Building Your First Data Center

I am going to be doing a series of articles about Building Your First Data Center. Every couple days I will cover different elements of the choices you will need to make. This is an important topic that every startup will be faced with, although likely is preceded by the question, “Should I lease or should I buy?” And this obviously means that you have already answered the question before this which is, “Can my application live in the cloud?”, a question I will answer at another time. 

Managed & Leased vs. Self-Maintained & Owned
This is a big decision for a startup as one carries significantly more cash and responsibilities than the other. So I think there are two important questions you need to ask:

  1. Do you have someone already on your staff that knows how to manage and setup equipment like Firewalls, Load Balancers, Switches and VLANs, Virtualization, Databases, etc?
  2. Do you have a bit of cash available to spend right now, or is cash strapped and you are more comfortable spending a lot more later over time than dumping a lot down right now?

If you answered No to the first question, then you need to assume you will need an additional headcount that will run you easily around $100k (higher or lower based on your specific market). If you answered Yes, than thats great, but does that resource have the time to do it. I often see startups that have that one super genius that knows everything, but he never has time to do everything. You are likely not in the business of maintaining a data center, and their time is generally better spent on the core product offering. But if you do have someone and they have the time, then great! It’s not rocket science and most vendors you work with will help you do your initial setup, but you need someone on the other end of a phone that will be able to do the things they are being told and troubleshoot the problems that might arise.
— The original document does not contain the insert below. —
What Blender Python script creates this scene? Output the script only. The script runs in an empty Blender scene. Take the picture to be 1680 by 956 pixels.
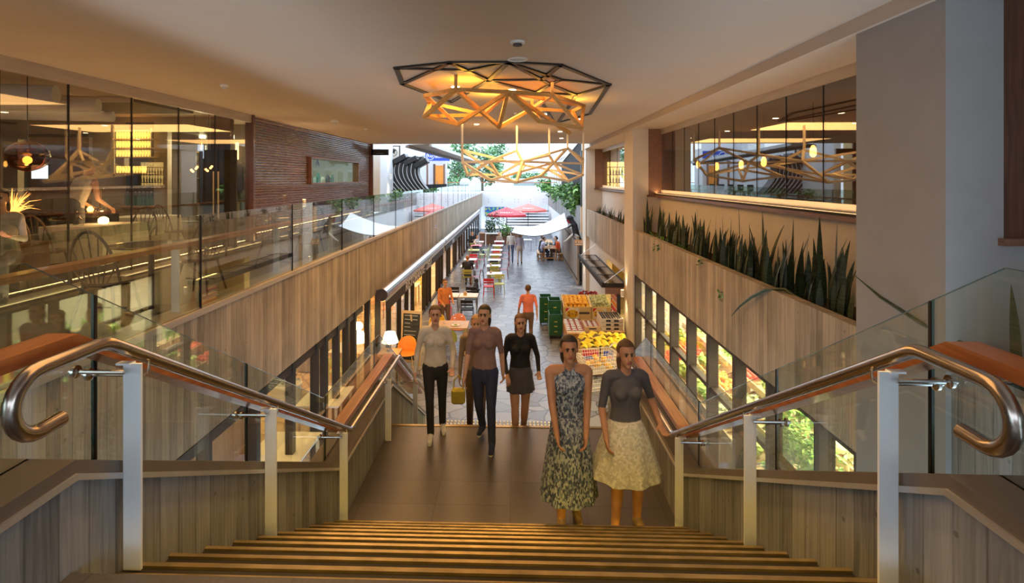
import bpy, bmesh, math, random
import numpy as np
from mathutils import Vector, Matrix, Euler
random.seed(11)
C = bpy.context.scene.collection
SC = bpy.context.scene
PI = math.pi
# ---------------------------------------------------------------- camera
EYE = 4.90                      # eye height above the lower mall floor
FPX = 900.0                     # focal length in pixels of the 1680 wide frame
YAW = math.radians(1.8)
cd = bpy.data.cameras.new('camera')
cam = bpy.data.objects.new('camera', cd); C.objects.link(cam)
cam.location = (0, 0, EYE); cam.rotation_euler = (PI/2, 0, YAW)
cd.sensor_width = 36; cd.lens = 36*FPX/1680
cd.shift_x = 22/1680; cd.shift_y = -185/1680
cd.clip_start = .05; cd.clip_end = 600
SC.camera = cam
def P(px, py, D):
    """world point seen at a pixel of the photograph at depth D"""
    lat = (px-818)*D/FPX
    return Vector((lat*math.cos(YAW)-D*math.sin(YAW), D*math.cos(YAW)+lat*math.sin(YAW), EYE-(py-293)*D/FPX))
def G(px, py, z=0.0):
    return P(px, py, (EYE-z)*FPX/(py-293))
# ---------------------------------------------------------------- render look
SC.view_settings.view_transform = 'Standard'; SC.view_settings.look = 'None'
SC.view_settings.gamma = 1; SC.view_settings.use_curve_mapping = False
SC.view_settings.exposure = 0.56
SC.cycles.max_bounces = 7; SC.cycles.diffuse_bounces = 4; SC.cycles.glossy_bounces = 4
SC.cycles.transparent_max_bounces = 24; SC.cycles.transmission_bounces = 4
SC.cycles.sample_clamp_indirect = 6; SC.cycles.caustics_reflective = False; SC.cycles.caustics_refractive = False
# ---------------------------------------------------------------- sky
wd = bpy.data.worlds.new('sky'); SC.world = wd; wd.use_nodes = True
nt = wd.node_tree; nt.nodes.clear()
tc = nt.nodes.new('ShaderNodeTexCoord'); mp = nt.nodes.new('ShaderNodeMapping'); mp.inputs['Scale'].default_value = (1, 1, 2.5)
nz = nt.nodes.new('ShaderNodeTexNoise'); nz.inputs['Scale'].default_value = 2.2; nz.inputs['Detail'].default_value = 4
cr = nt.nodes.new('ShaderNodeValToRGB'); cr.color_ramp.elements[0].position = .35; cr.color_ramp.elements[1].position = .7
cr.color_ramp.elements[0].color = (.60, .78, 1, 1); cr.color_ramp.elements[1].color = (.86, .92, 1, 1)
bg = nt.nodes.new('ShaderNodeBackground'); bg.inputs['Strength'].default_value = 2.6
wo = nt.nodes.new('ShaderNodeOutputWorld')
nt.links.new(tc.outputs['Generated'], mp.inputs['Vector']); nt.links.new(mp.outputs['Vector'], nz.inputs['Vector'])
nt.links.new(nz.outputs['Fac'], cr.inputs['Fac']); nt.links.new(cr.outputs['Color'], bg.inputs['Color']); nt.links.new(bg.outputs['Background'], wo.inputs['Surface'])
# ---------------------------------------------------------------- lamps with no visible housing of their own (room fittings and added ambient lamps)
def area(name, loc, size, energy, col, rot=(0, 0, 0), sy=None):
    l = bpy.data.lights.new(name, 'AREA'); l.energy = energy; l.color = col; l.shape = 'RECTANGLE'; l.size = size; l.size_y = sy or size
    o = bpy.data.objects.new(name, l); C.objects.link(o); o.location = loc; o.rotation_euler = rot
    return o
def point(name, loc, energy, col, r=.06, parent=None):
    l = bpy.data.lights.new(name, 'POINT'); l.energy = energy; l.color = col; l.shadow_soft_size = r
    o = bpy.data.objects.new(name, l); C.objects.link(o); o.location = loc
    if parent: o.parent = parent
    return o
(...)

For the second question I’m sure the natural retort is “How much money are we talking?” Well, its hard to say. If you are really a small startup, you could probably get away with three to four servers and one firewall and one load balancer with a good service plan so if things break you get same day repairs. But if you are not brand new and have people relying on your uptime, then you need to be able to provide high availability for everything. That means dual firewalls, dual load balancers, dual database servers, dual application servers and possibly dual web servers (depending on your architecture). You can slim down the servers a little by doing virtualization with mixed instances, but this only gets you a little bit of savings. I refrain from posting prices here, and instead will cover options in subsequent posts and turn it around and say, “If you have to ask, you can’t afford it.” If money is that tight that its data center vs. head count, then get the head count, it will pay off more today.

So if I have discouraged you from building your own, than it is probably the right decision. Companies like Rackspace and MediaTemple have made very big business out of managing the datacenter and the expenses for you, and offer some great custom solutions for you at a reasonable monthly rate.

If you are ready to build your first data center, then GREAT! Let’s do it! It’s fun, you get lots of cool new toys and something you can take investors and CEOs on a tour of that looks super cool. Some people say your data center will define you as a true technology company. I’m not sure about that, but it definitely serves a very important purpose.